------ Data extract

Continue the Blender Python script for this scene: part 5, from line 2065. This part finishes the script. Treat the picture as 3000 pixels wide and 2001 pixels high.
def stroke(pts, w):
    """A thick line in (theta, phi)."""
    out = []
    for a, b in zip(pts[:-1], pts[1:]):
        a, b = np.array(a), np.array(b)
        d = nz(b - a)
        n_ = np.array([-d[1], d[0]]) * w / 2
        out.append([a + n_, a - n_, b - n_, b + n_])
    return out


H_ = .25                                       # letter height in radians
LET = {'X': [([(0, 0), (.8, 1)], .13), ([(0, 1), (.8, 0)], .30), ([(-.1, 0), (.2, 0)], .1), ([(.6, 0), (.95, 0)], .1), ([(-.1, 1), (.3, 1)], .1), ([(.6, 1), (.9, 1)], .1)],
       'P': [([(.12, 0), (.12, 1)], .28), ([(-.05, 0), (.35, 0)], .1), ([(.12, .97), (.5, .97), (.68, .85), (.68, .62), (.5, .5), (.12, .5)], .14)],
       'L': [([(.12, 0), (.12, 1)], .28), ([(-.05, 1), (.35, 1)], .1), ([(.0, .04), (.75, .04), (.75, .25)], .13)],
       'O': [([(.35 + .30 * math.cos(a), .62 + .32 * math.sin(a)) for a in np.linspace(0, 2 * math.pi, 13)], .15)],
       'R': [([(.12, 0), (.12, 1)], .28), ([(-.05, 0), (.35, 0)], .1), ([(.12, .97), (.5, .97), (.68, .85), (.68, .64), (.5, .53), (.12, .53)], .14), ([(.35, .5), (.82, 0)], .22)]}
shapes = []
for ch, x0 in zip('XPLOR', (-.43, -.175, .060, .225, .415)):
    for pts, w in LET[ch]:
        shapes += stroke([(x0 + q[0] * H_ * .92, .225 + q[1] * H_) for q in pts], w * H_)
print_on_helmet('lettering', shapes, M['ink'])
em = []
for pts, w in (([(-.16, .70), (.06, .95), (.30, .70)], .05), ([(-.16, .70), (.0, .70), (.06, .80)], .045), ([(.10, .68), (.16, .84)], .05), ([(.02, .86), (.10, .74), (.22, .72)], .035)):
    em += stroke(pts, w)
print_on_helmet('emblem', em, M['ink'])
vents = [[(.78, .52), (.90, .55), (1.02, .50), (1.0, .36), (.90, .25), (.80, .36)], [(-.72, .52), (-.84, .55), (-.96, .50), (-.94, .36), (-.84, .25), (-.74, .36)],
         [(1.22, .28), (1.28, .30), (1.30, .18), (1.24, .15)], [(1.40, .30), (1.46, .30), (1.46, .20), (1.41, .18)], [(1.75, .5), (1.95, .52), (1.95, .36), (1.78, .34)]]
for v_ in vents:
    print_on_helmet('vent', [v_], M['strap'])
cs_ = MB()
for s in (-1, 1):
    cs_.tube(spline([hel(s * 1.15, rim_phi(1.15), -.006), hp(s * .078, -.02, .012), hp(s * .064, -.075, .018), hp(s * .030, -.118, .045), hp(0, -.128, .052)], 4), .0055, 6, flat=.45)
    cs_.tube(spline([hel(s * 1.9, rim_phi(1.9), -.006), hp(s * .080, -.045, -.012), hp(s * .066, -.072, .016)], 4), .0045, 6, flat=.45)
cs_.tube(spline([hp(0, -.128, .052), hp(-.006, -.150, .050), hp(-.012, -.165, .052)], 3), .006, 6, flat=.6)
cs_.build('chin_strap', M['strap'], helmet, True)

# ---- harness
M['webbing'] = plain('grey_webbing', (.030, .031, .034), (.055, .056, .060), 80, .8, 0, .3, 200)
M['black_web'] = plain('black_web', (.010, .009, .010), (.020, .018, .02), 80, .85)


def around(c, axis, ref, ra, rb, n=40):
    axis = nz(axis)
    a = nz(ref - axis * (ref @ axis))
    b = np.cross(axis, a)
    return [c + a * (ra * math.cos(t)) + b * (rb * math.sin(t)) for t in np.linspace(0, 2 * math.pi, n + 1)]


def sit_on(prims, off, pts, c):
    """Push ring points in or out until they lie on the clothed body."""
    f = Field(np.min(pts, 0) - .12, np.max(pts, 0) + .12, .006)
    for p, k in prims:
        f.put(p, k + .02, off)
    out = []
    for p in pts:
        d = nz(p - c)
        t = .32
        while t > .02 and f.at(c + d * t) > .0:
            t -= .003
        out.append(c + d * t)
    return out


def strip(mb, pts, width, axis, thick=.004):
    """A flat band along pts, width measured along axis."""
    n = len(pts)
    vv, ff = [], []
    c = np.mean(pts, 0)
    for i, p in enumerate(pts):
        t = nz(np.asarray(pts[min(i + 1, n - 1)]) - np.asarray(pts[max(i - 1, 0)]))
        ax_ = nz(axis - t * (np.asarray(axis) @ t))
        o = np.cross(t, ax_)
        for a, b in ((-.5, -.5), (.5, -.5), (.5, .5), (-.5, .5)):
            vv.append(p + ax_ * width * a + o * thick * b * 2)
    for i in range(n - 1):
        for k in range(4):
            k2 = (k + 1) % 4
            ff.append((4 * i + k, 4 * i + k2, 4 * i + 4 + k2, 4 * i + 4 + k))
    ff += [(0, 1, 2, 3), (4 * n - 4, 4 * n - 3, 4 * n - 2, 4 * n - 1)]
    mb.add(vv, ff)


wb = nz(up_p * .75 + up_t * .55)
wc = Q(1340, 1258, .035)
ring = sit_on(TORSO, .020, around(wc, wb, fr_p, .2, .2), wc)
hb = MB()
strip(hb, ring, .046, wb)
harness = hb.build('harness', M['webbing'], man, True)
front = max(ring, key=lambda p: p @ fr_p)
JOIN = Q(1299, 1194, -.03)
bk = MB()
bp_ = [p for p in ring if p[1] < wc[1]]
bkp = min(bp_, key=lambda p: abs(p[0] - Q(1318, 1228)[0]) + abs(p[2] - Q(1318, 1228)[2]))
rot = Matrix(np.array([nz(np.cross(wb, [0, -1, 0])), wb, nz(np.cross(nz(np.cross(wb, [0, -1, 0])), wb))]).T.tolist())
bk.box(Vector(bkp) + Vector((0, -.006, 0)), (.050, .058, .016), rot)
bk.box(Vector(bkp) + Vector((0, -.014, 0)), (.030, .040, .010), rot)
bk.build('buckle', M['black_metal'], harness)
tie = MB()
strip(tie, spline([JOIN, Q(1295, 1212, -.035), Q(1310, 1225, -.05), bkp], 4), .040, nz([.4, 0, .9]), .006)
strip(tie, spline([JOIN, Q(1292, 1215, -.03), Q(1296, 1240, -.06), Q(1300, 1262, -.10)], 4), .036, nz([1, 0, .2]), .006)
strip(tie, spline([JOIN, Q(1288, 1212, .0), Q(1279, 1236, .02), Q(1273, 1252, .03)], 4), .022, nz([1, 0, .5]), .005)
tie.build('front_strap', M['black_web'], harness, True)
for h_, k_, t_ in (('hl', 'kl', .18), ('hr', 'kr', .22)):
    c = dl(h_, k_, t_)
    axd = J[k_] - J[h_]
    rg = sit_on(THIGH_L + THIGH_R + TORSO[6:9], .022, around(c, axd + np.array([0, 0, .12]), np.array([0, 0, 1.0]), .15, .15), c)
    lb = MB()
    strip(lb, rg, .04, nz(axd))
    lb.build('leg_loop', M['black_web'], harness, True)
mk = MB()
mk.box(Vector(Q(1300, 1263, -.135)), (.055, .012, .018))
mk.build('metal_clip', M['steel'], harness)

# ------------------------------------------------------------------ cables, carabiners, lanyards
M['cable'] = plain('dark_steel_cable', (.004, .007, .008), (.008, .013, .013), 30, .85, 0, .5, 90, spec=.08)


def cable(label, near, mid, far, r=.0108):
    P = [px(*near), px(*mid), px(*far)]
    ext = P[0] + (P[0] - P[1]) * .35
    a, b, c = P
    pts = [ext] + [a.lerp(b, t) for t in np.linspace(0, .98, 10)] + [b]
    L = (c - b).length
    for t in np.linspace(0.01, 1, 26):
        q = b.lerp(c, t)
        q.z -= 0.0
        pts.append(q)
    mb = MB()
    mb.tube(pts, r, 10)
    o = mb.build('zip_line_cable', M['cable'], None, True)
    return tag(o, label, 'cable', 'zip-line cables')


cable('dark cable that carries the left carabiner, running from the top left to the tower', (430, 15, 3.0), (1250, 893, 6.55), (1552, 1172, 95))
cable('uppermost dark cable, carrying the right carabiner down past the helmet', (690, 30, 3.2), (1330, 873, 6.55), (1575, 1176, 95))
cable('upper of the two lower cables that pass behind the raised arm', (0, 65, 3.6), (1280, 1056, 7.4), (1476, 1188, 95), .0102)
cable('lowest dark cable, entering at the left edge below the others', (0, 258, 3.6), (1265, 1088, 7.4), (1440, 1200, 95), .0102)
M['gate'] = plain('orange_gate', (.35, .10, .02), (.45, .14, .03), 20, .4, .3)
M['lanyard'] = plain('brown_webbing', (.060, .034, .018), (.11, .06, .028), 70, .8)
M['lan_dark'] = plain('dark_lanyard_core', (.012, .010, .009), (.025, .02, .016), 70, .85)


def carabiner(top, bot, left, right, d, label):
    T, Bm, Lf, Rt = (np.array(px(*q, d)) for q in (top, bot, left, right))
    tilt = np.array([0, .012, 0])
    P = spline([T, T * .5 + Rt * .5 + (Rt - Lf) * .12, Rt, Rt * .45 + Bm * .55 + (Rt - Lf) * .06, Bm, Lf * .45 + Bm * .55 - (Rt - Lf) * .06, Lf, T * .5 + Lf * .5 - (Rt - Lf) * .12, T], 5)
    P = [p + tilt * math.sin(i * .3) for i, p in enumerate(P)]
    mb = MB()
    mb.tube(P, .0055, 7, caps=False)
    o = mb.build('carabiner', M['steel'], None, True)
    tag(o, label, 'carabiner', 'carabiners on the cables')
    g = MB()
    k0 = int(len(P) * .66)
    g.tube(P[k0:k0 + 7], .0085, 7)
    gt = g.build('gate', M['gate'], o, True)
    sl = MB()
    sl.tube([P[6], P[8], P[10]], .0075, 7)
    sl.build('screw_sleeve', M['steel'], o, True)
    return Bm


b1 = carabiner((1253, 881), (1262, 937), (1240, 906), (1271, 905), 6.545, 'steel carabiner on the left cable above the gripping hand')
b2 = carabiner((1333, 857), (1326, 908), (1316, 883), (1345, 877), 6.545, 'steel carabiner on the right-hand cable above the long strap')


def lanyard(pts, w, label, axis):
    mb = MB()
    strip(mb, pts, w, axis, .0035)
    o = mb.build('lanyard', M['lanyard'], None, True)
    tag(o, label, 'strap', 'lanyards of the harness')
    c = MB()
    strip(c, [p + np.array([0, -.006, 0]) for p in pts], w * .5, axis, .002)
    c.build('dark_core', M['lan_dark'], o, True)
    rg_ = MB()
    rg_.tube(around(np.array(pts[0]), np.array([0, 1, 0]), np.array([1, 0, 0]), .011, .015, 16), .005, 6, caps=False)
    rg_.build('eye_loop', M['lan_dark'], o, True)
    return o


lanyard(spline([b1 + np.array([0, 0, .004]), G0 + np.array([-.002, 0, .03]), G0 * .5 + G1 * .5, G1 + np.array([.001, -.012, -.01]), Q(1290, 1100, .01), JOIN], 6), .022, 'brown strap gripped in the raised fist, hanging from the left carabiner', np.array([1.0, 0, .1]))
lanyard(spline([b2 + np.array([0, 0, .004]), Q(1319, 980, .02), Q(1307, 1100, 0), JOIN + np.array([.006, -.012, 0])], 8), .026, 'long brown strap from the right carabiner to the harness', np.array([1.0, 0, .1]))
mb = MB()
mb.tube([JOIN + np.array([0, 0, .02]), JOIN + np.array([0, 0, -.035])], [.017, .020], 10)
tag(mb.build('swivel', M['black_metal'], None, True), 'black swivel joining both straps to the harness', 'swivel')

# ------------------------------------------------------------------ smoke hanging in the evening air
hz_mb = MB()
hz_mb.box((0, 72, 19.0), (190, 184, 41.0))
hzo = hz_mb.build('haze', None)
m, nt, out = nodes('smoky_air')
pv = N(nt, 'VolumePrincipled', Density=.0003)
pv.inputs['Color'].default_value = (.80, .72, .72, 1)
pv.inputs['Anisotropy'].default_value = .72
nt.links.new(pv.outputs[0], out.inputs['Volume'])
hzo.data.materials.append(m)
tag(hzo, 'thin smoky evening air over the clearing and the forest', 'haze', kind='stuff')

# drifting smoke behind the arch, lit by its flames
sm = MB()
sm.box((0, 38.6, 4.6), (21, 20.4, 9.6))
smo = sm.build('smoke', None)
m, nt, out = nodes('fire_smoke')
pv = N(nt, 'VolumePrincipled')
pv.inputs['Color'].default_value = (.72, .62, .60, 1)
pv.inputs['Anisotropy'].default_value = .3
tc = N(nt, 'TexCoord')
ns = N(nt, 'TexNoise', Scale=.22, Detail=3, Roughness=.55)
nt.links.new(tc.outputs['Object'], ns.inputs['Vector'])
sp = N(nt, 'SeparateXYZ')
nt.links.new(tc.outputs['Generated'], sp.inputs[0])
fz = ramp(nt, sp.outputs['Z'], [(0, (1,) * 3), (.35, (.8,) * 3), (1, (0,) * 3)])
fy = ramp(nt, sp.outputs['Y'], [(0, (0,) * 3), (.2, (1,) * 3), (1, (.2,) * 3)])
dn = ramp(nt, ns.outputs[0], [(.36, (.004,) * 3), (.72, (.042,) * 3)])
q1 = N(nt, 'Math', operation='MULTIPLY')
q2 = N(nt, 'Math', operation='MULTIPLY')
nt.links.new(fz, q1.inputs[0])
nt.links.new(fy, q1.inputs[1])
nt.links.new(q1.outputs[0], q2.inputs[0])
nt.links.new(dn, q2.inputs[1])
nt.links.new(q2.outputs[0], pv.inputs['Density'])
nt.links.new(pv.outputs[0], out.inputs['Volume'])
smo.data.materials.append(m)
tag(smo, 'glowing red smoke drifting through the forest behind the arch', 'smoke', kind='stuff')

------------

#### Your objective:
Go through the listing above and pull out each line containing the word "from".

#### Correct result:
Continue the Blender Python script for this scene: part 5, from line 2065. This part finishes the script. Treat the picture as 3000 pixels wide and 2001 pixels high.
cable('dark cable that carries the left carabiner, running from the top left to the tower', (430, 15, 3.0), (1250, 893, 6.55), (1552, 1172, 95))
lanyard(spline([b1 + np.array([0, 0, .004]), G0 + np.array([-.002, 0, .03]), G0 * .5 + G1 * .5, G1 + np.array([.001, -.012, -.01]), Q(1290, 1100, .01), JOIN], 6), .022, 'brown strap gripped in the raised fist, hanging from the left carabiner', np.array([1.0, 0, .1]))
lanyard(spline([b2 + np.array([0, 0, .004]), Q(1319, 980, .02), Q(1307, 1100, 0), JOIN + np.array([.006, -.012, 0])], 8), .026, 'long brown strap from the right carabiner to the harness', np.array([1.0, 0, .1]))